_Exercise details_:
Repeat exactly what appears from the opening line of the listing to the line with "T_MAPLE = maple_leaf()", inclusive.

_Given material_:
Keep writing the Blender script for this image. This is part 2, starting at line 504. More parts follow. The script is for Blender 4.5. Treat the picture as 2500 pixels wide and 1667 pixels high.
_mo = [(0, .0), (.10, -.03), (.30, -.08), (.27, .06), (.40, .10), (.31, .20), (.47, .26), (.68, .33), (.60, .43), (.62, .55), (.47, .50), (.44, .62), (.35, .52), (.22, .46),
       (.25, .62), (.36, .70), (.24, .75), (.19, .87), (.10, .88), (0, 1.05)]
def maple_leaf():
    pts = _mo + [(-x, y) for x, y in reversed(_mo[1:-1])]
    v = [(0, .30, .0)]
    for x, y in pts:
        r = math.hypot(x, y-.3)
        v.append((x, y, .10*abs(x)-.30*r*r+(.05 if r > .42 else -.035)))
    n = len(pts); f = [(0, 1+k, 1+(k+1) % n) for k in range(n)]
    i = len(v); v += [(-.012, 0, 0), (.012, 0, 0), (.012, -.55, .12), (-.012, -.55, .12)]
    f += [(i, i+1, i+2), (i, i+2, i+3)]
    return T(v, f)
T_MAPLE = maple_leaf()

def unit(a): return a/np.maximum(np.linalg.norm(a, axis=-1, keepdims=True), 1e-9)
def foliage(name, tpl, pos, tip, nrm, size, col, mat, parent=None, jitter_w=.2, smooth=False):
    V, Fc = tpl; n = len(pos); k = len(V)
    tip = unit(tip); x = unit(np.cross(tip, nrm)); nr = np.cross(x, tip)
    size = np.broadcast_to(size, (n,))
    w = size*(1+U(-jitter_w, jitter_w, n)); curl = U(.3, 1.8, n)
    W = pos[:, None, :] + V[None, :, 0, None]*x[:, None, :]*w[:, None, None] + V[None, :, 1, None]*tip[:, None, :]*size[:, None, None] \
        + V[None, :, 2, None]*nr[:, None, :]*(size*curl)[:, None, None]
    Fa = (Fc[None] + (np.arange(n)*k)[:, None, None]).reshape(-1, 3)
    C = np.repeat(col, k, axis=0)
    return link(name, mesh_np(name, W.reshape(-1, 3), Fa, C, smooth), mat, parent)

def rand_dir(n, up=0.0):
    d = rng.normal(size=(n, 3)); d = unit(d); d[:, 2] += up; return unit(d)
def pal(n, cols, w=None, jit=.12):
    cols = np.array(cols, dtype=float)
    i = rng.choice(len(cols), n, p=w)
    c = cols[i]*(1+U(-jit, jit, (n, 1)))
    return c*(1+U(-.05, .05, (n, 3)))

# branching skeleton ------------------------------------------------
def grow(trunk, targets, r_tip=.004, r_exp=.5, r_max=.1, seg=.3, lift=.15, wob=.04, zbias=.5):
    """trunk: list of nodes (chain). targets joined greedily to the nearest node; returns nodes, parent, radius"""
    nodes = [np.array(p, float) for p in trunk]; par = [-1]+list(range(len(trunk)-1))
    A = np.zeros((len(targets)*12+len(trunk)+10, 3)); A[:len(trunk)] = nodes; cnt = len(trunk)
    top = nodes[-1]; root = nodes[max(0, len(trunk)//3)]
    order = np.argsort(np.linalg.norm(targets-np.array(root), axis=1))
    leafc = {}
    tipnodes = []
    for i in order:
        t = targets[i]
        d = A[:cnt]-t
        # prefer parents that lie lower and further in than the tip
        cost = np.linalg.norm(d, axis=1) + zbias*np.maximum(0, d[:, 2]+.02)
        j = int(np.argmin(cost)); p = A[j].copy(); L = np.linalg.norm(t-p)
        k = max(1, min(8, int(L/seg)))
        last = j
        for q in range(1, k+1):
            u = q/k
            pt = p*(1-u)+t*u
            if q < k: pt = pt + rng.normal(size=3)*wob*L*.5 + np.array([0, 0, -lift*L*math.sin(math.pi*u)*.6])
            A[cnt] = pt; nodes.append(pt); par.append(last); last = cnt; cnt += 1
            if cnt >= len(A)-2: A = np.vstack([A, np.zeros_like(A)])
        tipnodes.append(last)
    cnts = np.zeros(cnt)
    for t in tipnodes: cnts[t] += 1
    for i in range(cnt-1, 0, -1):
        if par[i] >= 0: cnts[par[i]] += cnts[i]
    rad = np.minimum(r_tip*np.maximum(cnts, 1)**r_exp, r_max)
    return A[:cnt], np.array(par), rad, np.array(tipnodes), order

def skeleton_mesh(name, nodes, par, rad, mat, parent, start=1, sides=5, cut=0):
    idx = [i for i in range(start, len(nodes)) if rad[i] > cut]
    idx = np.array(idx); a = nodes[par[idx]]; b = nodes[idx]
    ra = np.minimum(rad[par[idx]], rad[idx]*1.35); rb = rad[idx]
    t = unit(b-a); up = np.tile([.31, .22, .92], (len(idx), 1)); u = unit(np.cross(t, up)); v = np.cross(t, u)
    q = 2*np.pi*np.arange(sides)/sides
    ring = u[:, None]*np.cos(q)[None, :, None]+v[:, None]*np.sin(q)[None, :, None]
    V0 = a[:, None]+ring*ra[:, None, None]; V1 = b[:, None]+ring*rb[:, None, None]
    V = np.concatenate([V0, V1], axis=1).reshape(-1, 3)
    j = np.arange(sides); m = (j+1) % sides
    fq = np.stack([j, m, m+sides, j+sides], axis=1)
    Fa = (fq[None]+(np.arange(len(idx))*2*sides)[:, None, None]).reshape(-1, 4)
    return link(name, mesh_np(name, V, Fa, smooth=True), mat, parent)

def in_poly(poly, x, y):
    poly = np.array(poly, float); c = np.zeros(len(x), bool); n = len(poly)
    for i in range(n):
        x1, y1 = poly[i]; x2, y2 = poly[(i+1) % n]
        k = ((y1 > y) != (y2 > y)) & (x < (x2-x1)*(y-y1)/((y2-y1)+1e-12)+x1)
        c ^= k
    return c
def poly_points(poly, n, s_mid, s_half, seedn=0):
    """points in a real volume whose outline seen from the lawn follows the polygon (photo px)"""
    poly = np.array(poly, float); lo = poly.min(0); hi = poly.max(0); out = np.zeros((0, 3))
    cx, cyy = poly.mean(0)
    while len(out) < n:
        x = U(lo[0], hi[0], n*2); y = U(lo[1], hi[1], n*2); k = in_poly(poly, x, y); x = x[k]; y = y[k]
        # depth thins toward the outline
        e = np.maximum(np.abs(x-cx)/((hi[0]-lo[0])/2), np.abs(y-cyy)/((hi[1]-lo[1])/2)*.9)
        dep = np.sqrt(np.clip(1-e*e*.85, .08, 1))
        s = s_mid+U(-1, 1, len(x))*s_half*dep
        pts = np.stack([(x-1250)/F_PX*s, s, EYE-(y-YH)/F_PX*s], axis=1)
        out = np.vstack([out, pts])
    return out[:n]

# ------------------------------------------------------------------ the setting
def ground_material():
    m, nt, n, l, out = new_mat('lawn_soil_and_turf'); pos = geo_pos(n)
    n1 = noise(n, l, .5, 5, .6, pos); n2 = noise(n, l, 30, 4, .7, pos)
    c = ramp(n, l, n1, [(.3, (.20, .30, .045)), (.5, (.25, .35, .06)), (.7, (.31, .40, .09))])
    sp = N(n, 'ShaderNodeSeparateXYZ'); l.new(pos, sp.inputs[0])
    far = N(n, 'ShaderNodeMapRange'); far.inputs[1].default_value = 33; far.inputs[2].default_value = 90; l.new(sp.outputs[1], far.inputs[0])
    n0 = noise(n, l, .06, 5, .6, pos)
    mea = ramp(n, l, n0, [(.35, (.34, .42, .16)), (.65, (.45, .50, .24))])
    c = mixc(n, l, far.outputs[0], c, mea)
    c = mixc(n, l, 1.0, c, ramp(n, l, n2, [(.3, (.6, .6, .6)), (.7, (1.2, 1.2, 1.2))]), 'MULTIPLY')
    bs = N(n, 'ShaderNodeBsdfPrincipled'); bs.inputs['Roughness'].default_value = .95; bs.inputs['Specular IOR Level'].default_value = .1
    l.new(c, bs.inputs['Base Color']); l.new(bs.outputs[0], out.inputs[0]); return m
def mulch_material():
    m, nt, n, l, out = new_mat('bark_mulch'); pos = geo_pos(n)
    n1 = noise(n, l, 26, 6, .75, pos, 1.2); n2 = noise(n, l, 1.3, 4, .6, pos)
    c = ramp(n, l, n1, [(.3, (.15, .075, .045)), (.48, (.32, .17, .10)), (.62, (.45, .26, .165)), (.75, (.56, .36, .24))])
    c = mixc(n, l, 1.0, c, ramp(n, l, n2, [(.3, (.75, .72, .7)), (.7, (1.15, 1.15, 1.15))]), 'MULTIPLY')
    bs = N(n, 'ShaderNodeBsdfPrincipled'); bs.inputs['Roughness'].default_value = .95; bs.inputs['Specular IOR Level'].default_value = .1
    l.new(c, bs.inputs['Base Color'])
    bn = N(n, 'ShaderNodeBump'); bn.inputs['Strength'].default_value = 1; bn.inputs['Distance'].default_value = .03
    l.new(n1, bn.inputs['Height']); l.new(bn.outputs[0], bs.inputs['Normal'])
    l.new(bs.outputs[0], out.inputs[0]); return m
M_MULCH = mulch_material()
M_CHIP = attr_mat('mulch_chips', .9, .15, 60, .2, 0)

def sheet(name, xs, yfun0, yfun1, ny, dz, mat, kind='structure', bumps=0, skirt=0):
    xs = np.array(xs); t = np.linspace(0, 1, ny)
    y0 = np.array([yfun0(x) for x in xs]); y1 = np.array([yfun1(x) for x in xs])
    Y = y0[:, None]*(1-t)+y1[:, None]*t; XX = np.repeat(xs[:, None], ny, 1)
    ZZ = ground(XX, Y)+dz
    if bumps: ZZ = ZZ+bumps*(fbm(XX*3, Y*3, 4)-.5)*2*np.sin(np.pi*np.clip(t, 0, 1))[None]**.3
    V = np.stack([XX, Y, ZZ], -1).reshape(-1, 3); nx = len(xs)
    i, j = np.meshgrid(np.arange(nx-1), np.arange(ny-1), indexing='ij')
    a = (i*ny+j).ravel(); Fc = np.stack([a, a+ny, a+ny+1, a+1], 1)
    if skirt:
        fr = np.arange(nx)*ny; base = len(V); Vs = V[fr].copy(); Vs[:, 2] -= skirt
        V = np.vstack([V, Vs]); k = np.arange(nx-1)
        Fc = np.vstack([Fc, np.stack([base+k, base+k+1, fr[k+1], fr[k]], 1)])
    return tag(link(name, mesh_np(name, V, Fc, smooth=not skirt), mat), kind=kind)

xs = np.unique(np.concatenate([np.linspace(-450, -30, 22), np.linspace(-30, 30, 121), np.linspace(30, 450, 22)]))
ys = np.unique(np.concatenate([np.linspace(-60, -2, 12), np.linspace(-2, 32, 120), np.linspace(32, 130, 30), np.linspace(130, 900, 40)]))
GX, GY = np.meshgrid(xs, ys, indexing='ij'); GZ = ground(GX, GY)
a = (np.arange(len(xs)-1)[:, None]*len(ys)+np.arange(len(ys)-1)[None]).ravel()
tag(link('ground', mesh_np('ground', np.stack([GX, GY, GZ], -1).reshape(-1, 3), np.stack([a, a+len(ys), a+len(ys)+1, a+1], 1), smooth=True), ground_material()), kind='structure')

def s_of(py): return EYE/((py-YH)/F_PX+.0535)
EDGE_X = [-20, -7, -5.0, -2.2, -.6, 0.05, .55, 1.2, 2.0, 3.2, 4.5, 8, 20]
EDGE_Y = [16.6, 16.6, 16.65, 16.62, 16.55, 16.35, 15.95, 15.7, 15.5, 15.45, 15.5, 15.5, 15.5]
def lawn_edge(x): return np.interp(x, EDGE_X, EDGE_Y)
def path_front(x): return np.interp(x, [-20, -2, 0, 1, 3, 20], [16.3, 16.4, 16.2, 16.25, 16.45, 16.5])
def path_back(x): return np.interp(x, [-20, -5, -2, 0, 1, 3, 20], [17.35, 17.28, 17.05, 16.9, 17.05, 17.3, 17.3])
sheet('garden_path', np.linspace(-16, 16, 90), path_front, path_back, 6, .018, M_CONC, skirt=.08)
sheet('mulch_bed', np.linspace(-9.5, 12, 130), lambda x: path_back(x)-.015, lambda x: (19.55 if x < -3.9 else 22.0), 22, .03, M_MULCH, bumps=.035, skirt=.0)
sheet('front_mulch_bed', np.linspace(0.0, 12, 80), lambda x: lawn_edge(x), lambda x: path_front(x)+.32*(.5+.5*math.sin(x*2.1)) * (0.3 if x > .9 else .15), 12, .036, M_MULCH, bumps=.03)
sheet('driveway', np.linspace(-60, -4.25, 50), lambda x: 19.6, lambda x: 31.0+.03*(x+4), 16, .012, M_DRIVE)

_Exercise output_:
Keep writing the Blender script for this image. This is part 2, starting at line 504. More parts follow. The script is for Blender 4.5. Treat the picture as 2500 pixels wide and 1667 pixels high.
_mo = [(0, .0), (.10, -.03), (.30, -.08), (.27, .06), (.40, .10), (.31, .20), (.47, .26), (.68, .33), (.60, .43), (.62, .55), (.47, .50), (.44, .62), (.35, .52), (.22, .46),
       (.25, .62), (.36, .70), (.24, .75), (.19, .87), (.10, .88), (0, 1.05)]
def maple_leaf():
    pts = _mo + [(-x, y) for x, y in reversed(_mo[1:-1])]
    v = [(0, .30, .0)]
    for x, y in pts:
        r = math.hypot(x, y-.3)
        v.append((x, y, .10*abs(x)-.30*r*r+(.05 if r > .42 else -.035)))
    n = len(pts); f = [(0, 1+k, 1+(k+1) % n) for k in range(n)]
    i = len(v); v += [(-.012, 0, 0), (.012, 0, 0), (.012, -.55, .12), (-.012, -.55, .12)]
    f += [(i, i+1, i+2), (i, i+2, i+3)]
    return T(v, f)
T_MAPLE = maple_leaf()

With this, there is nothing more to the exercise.